Case study
LivingCV
The self-hosted portfolio platform and AI recruiter concierge powering this site.
Highlights
- Public MCP endpoint with exactly 2 read-only tools, enforced server-side
- ~380MB idle RAM across 4 containers
- Persona-neutral: any self-hoster's identity lives only in the DB
- Recruiter chat agent gated behind a work-email verification step
This portfolio is running on software I built myself. LivingCV is a self-hosted platform that renders a recruiter-facing site straight from a database (nothing is baked in at build time), and pairs it with an AI concierge that can answer a recruiter's questions using my real career data.
The trust boundary is enforced at the server, not in the prompt. The public chat agent talks to a jobops MCP server over a /mcp/public mount that has exactly two tools registered: get_career_packet and get_story_bank_public. Every mutating tool, importing contacts, drafting outreach, running a negotiation brief, simply isn't registered on that mount, so a hostile prompt that convinces the model to try calling one of them still fails; the tool doesn't exist on that surface. A separate bearer-gated /mcp mount is reachable only by my own tooling.

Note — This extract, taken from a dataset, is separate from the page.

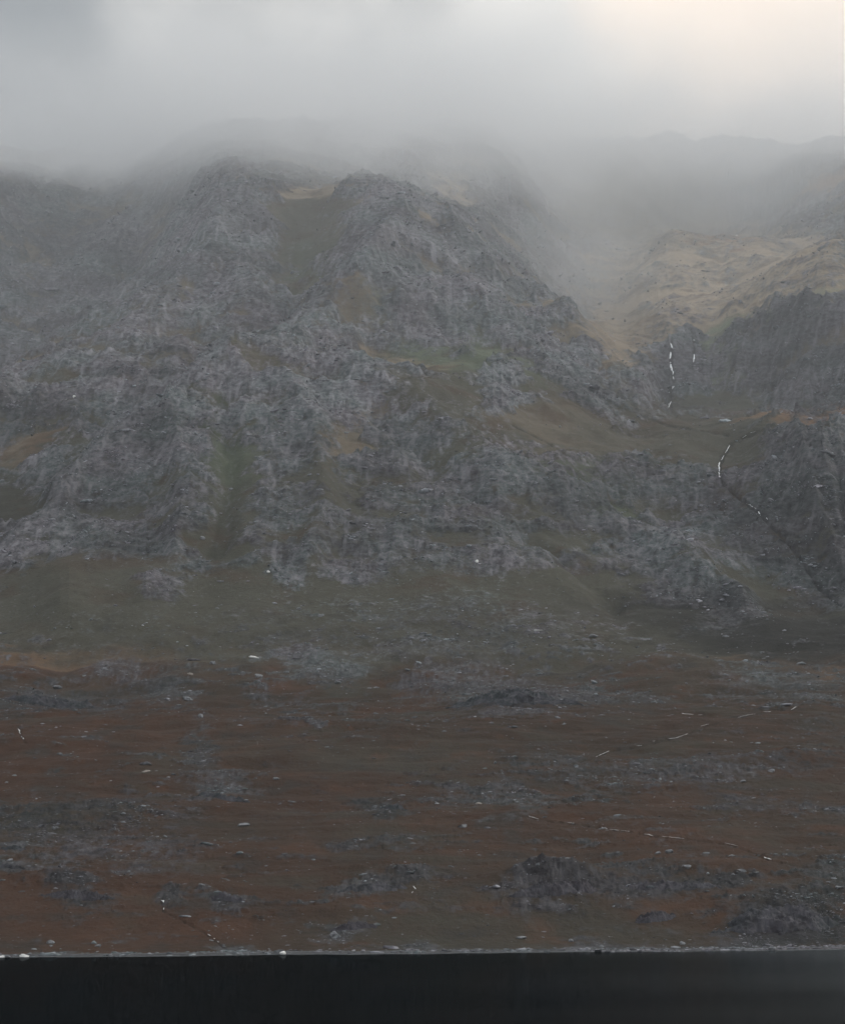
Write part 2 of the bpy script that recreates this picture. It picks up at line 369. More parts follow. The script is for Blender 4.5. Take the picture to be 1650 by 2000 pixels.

Under the hood it's four small containers: a Next.js web app, an Express orchestrator running the chat-turn logic, a jobops instance (consumed as an npm dependency, not vendored), and Caddy for automatic HTTPS, all sharing one SQLite file over WAL. The whole stack idles around 380MB of RAM, comfortably inside a free-tier Oracle Ampere A1 instance. Every persona detail, name, projects, case studies, lives in the database and the setup wizard rather than in the codebase, so anyone can self-host the same system for themselves.